100 yenThe other day, a symposium on working conditions in the anime industry was held. I didn't go, but I my co-worker, who is one of the directors of JAniCA (Japan Animation Creators Association), took a day off to attend this meeting. I read some articles on the net later about what has been discussed; they said that based on a survey that JAniCA conducted, the "average" young staffer in their twenties earn a meager wage (listed here in US Dollars) of $11,600. Those in their thirties make around $22,600, and the ones in the 40-60 range bring home $31,000. I imagine these figures must have some truth to them since they are based on actual survey responses, but $11,600 is unbelievably low. Sure, I had some rough times when I first started out as an inbetweener, and the least I probably earned was around $8500...but that was part-time work done decades ago, back when I was still in high school! Back then, the rate per single inbetween drawing was around $0.85 (based on ¥95 = $1). The current rate per single inbetween is currently around $2.65.
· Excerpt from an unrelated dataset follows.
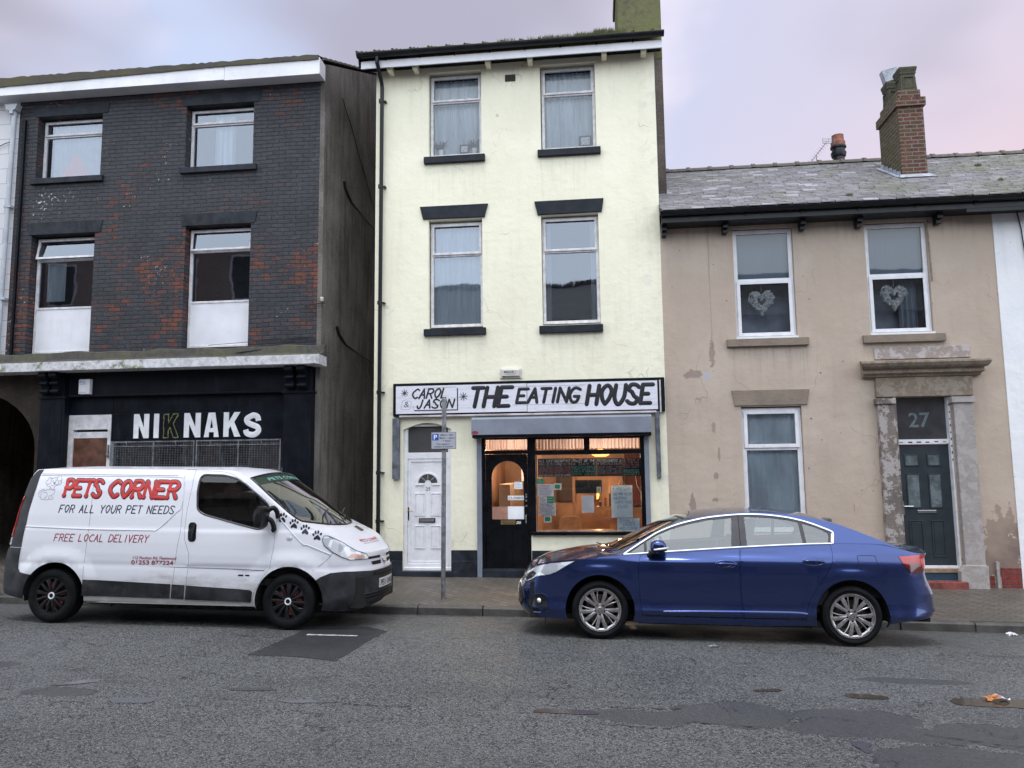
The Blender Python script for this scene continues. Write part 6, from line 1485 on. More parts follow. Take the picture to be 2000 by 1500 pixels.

Top artists are compensated according to their skills and the level of contribution to a project. I mean, c'mon...does anyone really think that good artists will stick around long enough to reach a so-called "top artist" position that only pays $31,000 a year? I can only imagine that artists who make a decent living may have not have participated in the survey since they have no need for a labor union (even though JAniCA is technically not an union.)

I, for one, did not return the survey because I felt that it was no one's business but my own to know what I earn. My colleague asked me to return it to him, but I knew he was going to read it, and I was not eager to give out such personal information to him. Yes, I do earn way more than the so-called average wage, and I'm definitely not one of the highest-paid artists around. It just seems to me that the surveys were only filled out by those on the low end of the pay spectrum and not a fair assessment of what industry workers actually earn.